Now we add constraints. Let us look at a single constraint $c(x) \geq 0$, the extension to multiple constraints is not hard from there. Here also $$c(x) = c(x_0) + \nabla c(x_0) \cdot (x-x_0) + \text{higher order terms}$$ assuming that $c$ is sufficiently smooth. Since you seem to be interested in linear constraints, let us ignore the higher order terms, since they do not occur and are a bit technical to deal with. So we assume $$c(x) = c(x_0) + \nabla c(x_0) \cdot (x-x_0).$$

Now what happens, if we try the trick from before? If we move a tiny bit in a direction $a$ again, $c$ changes as well and we have $$c(x_0 + ha) = c(x_0) + h \nabla c(x_0)\cdot a.$$ If $c(x_0) > 0$, this is no problem. We just pick $h$ small enough and then we will still have $c(x) \geq 0$. So we can choose $a = -\nabla f(x_0)$ as before and conclude that $\nabla f(x_0) = 0$.

Now the other case is $c(x_0) = 0$. This is essentially the classical case of a Lagrange multiplier, with a small difference. We can only pick a direction $a$ for which $c(x_0+ha) \geq 0$. In other words $$0 \leq c(x_0+ha) = c(x_0) + h \nabla c(x_0) \cdot a.$$ If we note that $c(x_0) = 0$ and divide by $h$, we then get the restriction $$0 \leq \nabla c(x_0) \cdot a.$$ Thinking geometrically, we are only allowed to move in the half-space around $x_0$ for which the constraint is not violated.

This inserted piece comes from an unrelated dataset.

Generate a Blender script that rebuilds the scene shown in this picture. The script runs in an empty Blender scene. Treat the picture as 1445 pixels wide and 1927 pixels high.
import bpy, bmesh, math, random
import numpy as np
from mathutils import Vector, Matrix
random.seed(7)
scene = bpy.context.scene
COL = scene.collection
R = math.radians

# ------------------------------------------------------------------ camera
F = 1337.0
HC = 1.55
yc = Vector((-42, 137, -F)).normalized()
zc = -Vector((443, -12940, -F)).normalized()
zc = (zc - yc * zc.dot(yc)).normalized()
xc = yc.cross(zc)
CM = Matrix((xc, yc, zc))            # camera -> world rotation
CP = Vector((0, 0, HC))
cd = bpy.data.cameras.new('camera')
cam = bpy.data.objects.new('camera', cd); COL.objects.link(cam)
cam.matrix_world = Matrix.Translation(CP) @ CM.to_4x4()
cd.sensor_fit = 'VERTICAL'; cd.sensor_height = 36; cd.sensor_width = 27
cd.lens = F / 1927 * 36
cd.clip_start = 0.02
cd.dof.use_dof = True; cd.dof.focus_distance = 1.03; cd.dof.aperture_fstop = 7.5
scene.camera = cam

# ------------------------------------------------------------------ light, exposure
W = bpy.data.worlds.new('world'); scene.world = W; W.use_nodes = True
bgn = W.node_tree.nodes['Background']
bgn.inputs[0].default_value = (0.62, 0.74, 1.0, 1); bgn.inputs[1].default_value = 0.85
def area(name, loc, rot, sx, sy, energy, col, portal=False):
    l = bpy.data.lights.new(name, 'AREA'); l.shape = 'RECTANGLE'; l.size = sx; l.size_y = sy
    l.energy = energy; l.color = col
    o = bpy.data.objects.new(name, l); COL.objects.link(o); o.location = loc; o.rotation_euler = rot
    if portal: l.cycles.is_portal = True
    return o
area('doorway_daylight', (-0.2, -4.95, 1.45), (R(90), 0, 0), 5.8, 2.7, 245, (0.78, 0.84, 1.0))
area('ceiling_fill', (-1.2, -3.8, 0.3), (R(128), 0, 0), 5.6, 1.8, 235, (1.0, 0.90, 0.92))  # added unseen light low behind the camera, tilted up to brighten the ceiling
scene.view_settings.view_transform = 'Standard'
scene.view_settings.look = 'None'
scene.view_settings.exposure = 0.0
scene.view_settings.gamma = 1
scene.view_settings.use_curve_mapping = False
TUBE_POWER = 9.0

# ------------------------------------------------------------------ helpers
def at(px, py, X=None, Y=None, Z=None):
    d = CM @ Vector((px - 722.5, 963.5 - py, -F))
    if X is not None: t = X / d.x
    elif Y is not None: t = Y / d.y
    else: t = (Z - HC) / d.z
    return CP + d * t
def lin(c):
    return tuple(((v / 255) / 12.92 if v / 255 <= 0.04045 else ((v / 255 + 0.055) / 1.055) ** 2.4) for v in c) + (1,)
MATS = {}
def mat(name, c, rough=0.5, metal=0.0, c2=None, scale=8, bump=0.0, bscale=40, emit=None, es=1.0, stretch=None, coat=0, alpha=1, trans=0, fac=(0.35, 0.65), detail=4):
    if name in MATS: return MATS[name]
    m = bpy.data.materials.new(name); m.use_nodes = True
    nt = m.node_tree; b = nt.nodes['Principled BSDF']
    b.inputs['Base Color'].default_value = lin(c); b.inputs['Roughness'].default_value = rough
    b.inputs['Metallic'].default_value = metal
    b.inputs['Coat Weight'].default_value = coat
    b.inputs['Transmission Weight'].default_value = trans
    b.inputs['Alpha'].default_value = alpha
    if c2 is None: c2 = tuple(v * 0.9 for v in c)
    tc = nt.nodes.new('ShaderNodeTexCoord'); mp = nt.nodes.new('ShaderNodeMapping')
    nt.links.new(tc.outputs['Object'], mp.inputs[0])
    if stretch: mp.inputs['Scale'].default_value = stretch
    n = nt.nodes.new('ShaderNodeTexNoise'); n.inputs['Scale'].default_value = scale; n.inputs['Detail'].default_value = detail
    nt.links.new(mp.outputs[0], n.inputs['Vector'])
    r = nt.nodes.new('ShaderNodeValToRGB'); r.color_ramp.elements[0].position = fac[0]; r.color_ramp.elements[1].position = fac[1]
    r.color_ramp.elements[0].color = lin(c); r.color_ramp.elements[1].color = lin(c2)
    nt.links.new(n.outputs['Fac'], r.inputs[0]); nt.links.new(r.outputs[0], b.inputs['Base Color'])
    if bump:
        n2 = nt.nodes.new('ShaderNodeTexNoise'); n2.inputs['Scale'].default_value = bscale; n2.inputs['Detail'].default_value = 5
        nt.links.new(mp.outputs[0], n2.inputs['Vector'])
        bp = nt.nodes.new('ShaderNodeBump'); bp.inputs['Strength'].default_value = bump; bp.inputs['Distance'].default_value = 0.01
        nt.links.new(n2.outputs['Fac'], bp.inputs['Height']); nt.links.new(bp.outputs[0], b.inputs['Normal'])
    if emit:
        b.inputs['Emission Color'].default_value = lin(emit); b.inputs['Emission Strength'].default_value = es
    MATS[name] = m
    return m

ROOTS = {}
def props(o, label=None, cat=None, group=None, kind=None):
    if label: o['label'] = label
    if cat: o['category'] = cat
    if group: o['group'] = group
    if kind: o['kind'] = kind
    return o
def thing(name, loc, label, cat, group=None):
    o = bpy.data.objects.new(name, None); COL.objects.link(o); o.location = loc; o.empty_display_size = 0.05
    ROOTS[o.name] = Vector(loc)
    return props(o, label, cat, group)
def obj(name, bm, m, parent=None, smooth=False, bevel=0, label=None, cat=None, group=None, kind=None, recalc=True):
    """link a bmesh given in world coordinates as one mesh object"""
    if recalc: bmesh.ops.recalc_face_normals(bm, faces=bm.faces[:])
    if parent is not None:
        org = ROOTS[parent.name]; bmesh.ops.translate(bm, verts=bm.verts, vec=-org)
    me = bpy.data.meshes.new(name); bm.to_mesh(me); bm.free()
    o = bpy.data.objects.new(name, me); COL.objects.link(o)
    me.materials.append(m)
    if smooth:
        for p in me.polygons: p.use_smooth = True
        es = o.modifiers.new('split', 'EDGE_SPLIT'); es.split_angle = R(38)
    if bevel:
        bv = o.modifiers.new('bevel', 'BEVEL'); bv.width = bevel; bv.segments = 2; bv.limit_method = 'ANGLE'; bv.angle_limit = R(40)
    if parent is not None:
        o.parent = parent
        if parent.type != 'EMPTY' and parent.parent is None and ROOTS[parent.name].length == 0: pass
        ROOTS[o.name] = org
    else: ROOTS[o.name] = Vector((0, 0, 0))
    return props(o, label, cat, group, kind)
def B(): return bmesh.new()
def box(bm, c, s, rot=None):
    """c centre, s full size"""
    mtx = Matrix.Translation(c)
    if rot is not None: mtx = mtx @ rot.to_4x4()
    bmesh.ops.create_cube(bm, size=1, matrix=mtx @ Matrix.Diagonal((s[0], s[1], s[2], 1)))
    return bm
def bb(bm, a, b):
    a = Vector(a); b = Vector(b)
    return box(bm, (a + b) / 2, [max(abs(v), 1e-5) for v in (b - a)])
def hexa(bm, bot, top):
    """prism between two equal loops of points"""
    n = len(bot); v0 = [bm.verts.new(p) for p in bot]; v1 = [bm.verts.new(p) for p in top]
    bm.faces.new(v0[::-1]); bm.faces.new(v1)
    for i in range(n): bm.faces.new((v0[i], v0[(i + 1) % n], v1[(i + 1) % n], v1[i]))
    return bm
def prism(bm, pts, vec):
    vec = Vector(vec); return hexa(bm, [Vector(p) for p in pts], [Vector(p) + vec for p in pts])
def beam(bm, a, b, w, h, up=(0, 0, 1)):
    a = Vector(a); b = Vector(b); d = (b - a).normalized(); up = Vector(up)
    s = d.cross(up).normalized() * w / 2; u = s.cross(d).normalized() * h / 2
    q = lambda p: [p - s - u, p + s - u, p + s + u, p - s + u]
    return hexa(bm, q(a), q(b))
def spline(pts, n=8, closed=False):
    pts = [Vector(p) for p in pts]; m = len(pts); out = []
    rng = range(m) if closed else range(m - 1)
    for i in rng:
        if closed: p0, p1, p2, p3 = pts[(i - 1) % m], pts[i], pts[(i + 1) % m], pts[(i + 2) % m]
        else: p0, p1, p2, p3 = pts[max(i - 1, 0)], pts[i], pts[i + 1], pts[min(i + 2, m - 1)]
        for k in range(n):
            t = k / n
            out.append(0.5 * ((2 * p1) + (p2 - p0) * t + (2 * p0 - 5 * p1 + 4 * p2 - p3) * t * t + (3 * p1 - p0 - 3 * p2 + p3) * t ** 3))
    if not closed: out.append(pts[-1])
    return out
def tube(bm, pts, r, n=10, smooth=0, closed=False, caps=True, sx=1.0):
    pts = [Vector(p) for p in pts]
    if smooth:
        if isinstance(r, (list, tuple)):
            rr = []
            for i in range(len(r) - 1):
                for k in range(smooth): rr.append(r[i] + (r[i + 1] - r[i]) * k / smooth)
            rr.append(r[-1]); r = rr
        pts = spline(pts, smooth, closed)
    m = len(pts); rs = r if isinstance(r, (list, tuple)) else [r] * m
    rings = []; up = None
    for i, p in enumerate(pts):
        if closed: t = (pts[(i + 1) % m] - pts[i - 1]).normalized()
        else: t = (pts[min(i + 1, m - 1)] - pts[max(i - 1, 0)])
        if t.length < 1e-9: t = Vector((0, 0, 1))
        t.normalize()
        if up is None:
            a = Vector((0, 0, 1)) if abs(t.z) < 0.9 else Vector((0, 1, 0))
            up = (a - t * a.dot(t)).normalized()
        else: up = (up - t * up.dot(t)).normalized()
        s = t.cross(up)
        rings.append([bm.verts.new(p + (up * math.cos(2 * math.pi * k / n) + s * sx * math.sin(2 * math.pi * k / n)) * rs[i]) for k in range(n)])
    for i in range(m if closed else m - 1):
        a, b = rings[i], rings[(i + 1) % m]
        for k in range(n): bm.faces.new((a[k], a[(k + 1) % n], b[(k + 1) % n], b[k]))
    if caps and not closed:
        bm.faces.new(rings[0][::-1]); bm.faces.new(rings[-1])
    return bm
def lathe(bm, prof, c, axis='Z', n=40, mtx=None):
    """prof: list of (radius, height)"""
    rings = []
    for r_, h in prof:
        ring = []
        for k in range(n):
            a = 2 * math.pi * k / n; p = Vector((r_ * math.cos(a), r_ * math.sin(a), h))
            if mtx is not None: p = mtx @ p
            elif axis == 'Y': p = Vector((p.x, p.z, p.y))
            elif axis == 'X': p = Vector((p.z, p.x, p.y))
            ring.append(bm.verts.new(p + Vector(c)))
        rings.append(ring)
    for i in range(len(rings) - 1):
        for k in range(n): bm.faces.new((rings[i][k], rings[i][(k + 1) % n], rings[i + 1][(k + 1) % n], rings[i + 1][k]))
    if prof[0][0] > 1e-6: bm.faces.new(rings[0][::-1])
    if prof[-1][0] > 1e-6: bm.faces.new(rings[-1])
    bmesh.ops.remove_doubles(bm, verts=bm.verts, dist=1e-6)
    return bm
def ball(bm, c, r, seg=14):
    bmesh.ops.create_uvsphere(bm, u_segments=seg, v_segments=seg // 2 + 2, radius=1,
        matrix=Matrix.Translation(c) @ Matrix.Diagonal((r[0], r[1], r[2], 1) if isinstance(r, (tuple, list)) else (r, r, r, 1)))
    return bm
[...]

So the question is, when can we still find a direction satisfying $a$ such that $f$ decreases. By the same reasoning as before we want $$0< f(x_0)-f(x_0 + ha) = -h \nabla f(x_0) \cdot a + \text{higher order},$$ so $0 > \nabla f(x_0) \cdot a$. Now the rest of the proof is simple linear algebra. If we can pick a vector $a$ perpendicular to $\nabla c(x_0)$ with $\nabla f(x_0) \cdot a < 0$, we get a contradiction. So $\nabla c(x_0) \cdot a = 0$ implies $\nabla f(x_0) \cdot a = 0$. As a result $\nabla f(x_0) = \lambda \nabla c(x_0)$ for some $\lambda$. Now assume that this is the case, but for $\lambda < 0$. Then we could try to pick $a = -\nabla f(x_0)$ again, which will decrease $f$, but for which $$\nabla c(x_0) \cdot a = -\lambda \nabla c(x_0) \cdot \nabla c(x_0) > 0$$ which does not violate our constraint. So $\lambda \geq 0$ is the only possibility which does not lead to a contradiction.